>> Begin Supplied material

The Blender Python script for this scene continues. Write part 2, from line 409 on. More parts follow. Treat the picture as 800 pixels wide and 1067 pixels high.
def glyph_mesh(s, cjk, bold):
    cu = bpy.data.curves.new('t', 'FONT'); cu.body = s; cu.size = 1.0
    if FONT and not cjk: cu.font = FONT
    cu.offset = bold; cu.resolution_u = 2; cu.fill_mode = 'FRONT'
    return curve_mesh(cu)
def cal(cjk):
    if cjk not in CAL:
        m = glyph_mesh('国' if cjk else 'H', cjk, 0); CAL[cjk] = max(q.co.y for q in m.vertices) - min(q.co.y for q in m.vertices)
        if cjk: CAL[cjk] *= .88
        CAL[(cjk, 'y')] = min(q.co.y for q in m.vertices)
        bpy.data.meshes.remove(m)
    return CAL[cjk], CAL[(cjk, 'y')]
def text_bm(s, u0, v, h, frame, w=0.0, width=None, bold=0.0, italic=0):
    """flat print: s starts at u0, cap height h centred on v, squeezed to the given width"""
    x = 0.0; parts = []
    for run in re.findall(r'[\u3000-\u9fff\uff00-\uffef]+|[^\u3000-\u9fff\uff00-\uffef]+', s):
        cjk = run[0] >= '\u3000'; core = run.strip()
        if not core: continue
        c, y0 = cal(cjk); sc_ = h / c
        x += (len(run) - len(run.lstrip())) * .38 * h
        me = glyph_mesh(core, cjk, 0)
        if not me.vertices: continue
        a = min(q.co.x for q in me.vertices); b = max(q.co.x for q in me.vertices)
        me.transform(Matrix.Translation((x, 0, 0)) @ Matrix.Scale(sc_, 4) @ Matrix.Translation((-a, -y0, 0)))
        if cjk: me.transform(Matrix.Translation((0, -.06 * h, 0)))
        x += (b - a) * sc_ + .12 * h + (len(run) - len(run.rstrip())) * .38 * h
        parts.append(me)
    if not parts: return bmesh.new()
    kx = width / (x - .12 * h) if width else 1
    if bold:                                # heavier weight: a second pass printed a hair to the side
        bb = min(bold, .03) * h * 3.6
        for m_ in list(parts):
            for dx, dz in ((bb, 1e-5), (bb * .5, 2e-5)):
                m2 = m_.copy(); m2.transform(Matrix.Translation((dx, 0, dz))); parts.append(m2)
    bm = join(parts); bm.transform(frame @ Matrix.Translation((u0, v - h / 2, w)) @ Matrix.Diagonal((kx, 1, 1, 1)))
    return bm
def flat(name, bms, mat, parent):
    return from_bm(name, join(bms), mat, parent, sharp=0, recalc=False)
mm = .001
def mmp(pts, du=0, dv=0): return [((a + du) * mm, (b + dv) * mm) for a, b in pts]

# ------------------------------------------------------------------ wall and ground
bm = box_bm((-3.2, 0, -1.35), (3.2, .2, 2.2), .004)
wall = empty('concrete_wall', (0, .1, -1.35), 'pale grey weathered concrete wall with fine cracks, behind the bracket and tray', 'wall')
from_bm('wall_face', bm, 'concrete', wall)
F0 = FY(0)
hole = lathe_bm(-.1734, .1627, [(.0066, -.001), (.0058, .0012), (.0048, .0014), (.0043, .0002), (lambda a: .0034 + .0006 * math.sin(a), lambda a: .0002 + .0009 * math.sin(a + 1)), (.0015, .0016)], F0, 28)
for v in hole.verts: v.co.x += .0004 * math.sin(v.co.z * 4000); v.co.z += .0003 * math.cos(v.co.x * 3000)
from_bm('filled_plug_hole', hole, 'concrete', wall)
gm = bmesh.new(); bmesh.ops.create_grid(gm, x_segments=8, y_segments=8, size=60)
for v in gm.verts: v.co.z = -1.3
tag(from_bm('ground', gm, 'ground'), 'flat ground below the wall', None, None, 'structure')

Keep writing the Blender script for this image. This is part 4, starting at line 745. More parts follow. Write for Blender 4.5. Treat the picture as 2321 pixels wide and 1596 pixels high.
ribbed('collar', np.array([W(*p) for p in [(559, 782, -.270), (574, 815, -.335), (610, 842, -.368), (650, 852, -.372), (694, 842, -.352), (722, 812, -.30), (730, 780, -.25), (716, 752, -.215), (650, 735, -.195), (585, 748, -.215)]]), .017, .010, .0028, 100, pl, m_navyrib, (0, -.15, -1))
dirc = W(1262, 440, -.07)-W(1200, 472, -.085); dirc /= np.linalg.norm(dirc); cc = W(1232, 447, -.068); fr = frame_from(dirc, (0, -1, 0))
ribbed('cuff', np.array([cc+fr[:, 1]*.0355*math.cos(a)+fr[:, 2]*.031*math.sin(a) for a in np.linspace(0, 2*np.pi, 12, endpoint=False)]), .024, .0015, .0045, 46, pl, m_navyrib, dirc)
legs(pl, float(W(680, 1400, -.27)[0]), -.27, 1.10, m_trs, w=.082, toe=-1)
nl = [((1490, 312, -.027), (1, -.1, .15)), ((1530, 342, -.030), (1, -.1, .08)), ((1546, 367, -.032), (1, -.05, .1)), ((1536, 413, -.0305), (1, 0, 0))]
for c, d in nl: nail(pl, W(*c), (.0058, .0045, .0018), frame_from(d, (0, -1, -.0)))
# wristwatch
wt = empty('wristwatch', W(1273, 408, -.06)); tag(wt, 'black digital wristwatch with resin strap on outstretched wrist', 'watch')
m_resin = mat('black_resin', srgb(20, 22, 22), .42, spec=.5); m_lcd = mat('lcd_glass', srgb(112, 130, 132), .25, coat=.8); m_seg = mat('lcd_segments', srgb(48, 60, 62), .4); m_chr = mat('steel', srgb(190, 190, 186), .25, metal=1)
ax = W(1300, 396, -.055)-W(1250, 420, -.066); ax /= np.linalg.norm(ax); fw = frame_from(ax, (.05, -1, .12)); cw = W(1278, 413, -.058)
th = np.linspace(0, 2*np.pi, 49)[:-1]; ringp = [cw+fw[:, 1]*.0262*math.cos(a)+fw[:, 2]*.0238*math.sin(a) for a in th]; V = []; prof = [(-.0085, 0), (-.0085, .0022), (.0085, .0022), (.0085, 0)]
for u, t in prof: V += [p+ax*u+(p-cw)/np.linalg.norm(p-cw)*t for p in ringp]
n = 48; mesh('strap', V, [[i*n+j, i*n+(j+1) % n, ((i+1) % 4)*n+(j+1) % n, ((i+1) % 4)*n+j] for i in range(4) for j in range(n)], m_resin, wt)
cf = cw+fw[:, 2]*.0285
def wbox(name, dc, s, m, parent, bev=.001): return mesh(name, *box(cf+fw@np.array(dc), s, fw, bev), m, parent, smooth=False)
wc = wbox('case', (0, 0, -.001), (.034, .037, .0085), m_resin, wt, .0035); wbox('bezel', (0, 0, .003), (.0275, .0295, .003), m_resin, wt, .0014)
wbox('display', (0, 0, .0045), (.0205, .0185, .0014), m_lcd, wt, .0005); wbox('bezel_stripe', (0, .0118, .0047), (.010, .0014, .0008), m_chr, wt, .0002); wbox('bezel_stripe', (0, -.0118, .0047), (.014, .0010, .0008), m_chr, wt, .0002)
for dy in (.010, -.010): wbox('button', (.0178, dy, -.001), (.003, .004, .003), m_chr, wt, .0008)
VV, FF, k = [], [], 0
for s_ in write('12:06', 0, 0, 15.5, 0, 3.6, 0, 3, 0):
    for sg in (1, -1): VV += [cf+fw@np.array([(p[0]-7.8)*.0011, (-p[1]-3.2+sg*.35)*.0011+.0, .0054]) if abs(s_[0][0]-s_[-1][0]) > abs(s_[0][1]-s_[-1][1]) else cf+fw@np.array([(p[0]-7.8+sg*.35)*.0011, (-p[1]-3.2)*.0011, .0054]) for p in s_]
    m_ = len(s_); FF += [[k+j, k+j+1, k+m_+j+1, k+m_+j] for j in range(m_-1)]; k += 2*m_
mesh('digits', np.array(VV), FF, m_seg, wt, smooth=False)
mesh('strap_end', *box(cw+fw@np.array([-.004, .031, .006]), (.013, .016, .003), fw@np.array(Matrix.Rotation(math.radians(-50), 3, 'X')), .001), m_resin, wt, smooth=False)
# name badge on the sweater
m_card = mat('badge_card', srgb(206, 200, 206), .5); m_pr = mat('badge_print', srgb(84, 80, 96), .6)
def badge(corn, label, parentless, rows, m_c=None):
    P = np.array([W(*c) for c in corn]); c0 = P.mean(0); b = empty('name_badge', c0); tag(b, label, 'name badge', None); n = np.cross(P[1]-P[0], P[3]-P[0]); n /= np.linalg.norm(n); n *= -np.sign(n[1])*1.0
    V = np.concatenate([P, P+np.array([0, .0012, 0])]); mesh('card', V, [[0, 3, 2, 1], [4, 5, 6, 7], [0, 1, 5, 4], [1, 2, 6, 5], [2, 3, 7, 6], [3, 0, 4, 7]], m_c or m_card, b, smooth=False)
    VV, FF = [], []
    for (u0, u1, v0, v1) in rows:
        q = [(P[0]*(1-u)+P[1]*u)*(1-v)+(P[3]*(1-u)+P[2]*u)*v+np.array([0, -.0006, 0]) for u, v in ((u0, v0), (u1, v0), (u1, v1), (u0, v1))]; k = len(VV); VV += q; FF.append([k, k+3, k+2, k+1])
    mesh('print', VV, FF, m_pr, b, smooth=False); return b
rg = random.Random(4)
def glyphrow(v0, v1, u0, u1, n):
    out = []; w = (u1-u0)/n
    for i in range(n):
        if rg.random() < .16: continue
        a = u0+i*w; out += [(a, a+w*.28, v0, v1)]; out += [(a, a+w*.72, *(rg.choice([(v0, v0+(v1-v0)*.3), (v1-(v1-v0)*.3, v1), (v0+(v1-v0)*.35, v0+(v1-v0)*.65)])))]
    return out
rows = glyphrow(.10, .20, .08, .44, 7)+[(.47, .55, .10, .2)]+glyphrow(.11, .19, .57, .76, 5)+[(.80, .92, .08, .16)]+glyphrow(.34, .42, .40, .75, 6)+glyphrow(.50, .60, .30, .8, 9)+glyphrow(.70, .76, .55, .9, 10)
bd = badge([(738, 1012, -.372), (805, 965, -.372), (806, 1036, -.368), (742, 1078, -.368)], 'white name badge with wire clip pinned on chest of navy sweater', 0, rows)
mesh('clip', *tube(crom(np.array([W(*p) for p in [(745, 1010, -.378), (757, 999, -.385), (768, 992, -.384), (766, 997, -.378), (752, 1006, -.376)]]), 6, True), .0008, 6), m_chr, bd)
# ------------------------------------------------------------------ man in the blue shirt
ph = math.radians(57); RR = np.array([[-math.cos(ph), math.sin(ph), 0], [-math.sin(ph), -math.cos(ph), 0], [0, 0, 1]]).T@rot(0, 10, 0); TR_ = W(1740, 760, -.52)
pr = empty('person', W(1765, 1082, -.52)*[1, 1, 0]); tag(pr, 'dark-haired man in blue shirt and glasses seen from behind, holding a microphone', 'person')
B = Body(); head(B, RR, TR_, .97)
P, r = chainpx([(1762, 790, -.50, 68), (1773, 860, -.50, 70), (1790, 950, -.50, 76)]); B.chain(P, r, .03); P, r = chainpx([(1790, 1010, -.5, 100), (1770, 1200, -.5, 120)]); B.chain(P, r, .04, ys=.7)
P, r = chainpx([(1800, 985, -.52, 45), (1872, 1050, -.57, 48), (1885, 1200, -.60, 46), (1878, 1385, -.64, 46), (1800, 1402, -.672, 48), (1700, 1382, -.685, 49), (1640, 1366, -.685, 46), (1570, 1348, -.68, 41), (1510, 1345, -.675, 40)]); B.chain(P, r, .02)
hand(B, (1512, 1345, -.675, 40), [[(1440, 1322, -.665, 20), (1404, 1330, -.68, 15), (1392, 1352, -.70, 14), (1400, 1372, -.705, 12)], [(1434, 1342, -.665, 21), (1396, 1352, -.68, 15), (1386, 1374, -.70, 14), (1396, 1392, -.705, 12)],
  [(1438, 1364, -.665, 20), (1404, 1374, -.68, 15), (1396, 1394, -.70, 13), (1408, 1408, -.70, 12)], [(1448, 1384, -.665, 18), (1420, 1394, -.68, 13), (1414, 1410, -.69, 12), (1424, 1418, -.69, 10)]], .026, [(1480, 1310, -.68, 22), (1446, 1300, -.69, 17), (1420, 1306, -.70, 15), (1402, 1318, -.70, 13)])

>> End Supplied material

__Task__: Copy out every line that includes the word "parts".

__Response for this exercise__:
The Blender Python script for this scene continues. Write part 2, from line 409 on. More parts follow. Treat the picture as 800 pixels wide and 1067 pixels high.
    x = 0.0; parts = []
        parts.append(me)
    if not parts: return bmesh.new()
        for m_ in list(parts):
                m2 = m_.copy(); m2.transform(Matrix.Translation((dx, 0, dz))); parts.append(m2)
    bm = join(parts); bm.transform(frame @ Matrix.Translation((u0, v - h / 2, w)) @ Matrix.Diagonal((kx, 1, 1, 1)))
Keep writing the Blender script for this image. This is part 4, starting at line 745. More parts follow. Write for Blender 4.5. Treat the picture as 2321 pixels wide and 1596 pixels high.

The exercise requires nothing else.